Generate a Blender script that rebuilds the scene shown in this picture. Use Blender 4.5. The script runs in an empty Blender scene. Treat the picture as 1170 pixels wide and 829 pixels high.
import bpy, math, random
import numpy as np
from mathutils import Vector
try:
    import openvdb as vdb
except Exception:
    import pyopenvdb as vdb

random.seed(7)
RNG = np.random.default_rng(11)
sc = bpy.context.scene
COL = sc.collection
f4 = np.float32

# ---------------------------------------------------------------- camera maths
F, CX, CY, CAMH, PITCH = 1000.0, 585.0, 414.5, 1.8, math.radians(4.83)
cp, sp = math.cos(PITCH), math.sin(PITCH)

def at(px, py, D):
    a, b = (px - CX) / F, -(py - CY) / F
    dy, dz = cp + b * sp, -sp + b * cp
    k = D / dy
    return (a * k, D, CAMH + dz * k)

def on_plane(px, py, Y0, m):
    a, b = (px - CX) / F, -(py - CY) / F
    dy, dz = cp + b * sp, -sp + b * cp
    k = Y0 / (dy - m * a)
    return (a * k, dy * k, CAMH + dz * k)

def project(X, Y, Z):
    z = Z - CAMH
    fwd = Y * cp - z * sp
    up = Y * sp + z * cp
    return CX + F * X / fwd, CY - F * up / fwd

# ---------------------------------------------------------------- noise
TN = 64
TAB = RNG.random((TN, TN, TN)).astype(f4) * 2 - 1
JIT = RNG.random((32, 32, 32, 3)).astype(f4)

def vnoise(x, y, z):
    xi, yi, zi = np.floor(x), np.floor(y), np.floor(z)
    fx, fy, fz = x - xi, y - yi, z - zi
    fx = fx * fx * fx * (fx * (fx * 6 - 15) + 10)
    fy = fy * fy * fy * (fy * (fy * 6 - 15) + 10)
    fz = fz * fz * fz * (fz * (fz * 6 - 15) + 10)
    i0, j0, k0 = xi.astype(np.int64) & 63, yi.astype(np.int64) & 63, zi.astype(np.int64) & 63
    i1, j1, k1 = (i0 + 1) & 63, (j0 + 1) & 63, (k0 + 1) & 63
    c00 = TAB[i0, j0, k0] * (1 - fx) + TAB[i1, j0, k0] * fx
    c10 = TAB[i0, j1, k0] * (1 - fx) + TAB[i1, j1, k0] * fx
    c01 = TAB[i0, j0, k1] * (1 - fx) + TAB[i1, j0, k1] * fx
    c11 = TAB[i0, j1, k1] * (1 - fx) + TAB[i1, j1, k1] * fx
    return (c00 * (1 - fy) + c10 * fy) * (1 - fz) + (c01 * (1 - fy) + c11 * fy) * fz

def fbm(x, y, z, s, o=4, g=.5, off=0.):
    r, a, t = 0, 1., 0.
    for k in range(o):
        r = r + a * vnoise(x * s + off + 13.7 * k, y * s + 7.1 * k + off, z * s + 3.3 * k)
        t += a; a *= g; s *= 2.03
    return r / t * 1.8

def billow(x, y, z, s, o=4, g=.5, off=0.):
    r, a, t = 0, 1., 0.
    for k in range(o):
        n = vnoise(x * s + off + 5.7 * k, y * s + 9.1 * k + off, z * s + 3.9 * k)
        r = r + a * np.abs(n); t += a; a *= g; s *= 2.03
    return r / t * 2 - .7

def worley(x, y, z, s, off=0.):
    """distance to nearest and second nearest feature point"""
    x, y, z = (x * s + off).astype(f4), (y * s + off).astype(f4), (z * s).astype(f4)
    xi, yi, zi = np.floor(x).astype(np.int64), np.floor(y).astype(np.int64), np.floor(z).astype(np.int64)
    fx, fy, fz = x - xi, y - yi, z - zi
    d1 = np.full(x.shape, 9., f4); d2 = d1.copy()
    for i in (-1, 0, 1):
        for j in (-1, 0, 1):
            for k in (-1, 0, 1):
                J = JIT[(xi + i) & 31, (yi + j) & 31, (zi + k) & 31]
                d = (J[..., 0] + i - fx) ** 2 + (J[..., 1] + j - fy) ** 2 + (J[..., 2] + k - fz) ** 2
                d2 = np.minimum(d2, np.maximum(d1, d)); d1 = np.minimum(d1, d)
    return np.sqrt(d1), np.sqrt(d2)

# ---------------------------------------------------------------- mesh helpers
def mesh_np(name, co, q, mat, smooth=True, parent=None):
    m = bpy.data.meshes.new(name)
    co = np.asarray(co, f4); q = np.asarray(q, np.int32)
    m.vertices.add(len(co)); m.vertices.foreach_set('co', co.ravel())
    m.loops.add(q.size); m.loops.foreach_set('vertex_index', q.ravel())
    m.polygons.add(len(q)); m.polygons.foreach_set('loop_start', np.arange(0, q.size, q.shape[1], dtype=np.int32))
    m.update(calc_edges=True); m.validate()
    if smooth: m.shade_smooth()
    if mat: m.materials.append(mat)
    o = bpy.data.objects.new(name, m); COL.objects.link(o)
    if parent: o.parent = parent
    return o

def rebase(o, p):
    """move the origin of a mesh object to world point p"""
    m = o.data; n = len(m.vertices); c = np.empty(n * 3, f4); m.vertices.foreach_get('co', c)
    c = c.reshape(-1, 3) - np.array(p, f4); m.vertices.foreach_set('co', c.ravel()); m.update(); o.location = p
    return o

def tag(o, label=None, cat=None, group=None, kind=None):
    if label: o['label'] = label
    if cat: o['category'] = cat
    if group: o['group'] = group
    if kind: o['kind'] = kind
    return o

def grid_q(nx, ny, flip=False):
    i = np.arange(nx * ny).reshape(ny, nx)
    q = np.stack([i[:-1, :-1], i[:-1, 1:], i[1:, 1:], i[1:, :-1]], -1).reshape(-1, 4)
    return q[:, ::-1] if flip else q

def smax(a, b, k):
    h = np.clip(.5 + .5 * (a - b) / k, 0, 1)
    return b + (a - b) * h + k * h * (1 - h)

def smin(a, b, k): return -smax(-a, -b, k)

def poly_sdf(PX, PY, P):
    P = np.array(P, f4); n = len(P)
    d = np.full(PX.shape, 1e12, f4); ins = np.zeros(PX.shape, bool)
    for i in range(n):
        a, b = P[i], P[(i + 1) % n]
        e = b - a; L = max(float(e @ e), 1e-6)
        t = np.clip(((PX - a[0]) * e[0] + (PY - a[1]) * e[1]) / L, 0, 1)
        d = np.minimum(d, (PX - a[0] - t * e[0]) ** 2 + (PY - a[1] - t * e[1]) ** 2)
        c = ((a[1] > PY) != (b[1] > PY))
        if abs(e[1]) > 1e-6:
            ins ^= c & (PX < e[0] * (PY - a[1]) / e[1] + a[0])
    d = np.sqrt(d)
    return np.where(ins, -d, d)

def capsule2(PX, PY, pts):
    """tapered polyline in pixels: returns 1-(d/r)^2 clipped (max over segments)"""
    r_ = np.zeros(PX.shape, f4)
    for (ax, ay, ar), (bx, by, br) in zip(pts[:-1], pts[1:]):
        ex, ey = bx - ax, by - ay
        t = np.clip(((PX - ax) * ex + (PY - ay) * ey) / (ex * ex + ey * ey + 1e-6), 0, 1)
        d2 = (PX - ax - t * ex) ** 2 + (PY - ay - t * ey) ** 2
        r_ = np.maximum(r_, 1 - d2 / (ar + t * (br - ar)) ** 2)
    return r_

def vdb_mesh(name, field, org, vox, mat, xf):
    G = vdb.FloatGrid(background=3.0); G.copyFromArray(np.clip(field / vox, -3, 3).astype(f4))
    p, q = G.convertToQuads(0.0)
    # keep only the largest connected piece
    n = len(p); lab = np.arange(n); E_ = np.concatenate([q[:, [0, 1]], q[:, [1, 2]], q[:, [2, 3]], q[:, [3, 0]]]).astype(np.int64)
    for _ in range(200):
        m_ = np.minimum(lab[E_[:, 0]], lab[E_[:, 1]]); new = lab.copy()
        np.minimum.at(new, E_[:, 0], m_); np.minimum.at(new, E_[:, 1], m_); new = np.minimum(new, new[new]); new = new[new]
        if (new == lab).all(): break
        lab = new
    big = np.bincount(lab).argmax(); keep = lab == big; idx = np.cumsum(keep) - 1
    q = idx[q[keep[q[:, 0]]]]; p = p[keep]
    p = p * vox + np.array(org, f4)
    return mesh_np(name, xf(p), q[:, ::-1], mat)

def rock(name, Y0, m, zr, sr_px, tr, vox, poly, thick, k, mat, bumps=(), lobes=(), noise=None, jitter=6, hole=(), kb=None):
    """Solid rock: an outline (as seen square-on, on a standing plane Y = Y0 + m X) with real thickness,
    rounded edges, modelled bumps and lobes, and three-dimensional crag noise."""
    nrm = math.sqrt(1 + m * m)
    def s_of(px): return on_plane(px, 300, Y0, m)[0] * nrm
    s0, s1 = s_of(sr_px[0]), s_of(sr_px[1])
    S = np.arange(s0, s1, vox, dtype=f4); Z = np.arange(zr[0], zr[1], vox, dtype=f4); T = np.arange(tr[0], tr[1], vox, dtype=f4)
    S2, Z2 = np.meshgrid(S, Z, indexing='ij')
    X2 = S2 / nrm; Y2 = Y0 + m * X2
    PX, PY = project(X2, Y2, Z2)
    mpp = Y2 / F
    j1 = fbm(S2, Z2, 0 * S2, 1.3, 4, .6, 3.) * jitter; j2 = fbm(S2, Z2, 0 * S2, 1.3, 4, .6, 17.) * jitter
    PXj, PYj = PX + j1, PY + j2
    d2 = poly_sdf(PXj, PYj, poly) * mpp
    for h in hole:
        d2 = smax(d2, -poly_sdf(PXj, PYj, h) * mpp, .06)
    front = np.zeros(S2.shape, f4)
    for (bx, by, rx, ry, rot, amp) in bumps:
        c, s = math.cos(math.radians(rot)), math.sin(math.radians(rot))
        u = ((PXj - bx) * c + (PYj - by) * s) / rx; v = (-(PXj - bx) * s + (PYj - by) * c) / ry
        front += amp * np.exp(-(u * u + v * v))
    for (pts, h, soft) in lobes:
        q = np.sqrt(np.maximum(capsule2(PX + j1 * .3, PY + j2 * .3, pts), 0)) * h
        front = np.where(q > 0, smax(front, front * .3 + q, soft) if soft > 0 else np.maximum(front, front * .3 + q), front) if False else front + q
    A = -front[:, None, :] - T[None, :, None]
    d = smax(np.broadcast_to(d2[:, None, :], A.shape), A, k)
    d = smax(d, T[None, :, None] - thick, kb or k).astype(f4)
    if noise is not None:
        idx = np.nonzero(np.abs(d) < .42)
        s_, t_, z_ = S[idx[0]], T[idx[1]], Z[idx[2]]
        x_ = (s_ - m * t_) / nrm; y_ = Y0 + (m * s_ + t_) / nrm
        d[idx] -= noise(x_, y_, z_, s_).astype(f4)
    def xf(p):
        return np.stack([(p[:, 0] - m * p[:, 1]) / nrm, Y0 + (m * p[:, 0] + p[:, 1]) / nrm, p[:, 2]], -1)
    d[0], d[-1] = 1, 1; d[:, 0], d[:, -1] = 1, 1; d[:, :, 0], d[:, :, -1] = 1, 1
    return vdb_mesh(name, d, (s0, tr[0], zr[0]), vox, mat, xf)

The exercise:
Looking at the material above, please copy exactly every line from its first line through the line containing "return (a * k, D, CAMH + dz * k)", with both ends included and nothing else.

Correct response:
Generate a Blender script that rebuilds the scene shown in this picture. Use Blender 4.5. The script runs in an empty Blender scene. Treat the picture as 1170 pixels wide and 829 pixels high.
import bpy, math, random
import numpy as np
from mathutils import Vector
try:
    import openvdb as vdb
except Exception:
    import pyopenvdb as vdb

random.seed(7)
RNG = np.random.default_rng(11)
sc = bpy.context.scene
COL = sc.collection
f4 = np.float32

# ---------------------------------------------------------------- camera maths
F, CX, CY, CAMH, PITCH = 1000.0, 585.0, 414.5, 1.8, math.radians(4.83)
cp, sp = math.cos(PITCH), math.sin(PITCH)

def at(px, py, D):
    a, b = (px - CX) / F, -(py - CY) / F
    dy, dz = cp + b * sp, -sp + b * cp
    k = D / dy
    return (a * k, D, CAMH + dz * k)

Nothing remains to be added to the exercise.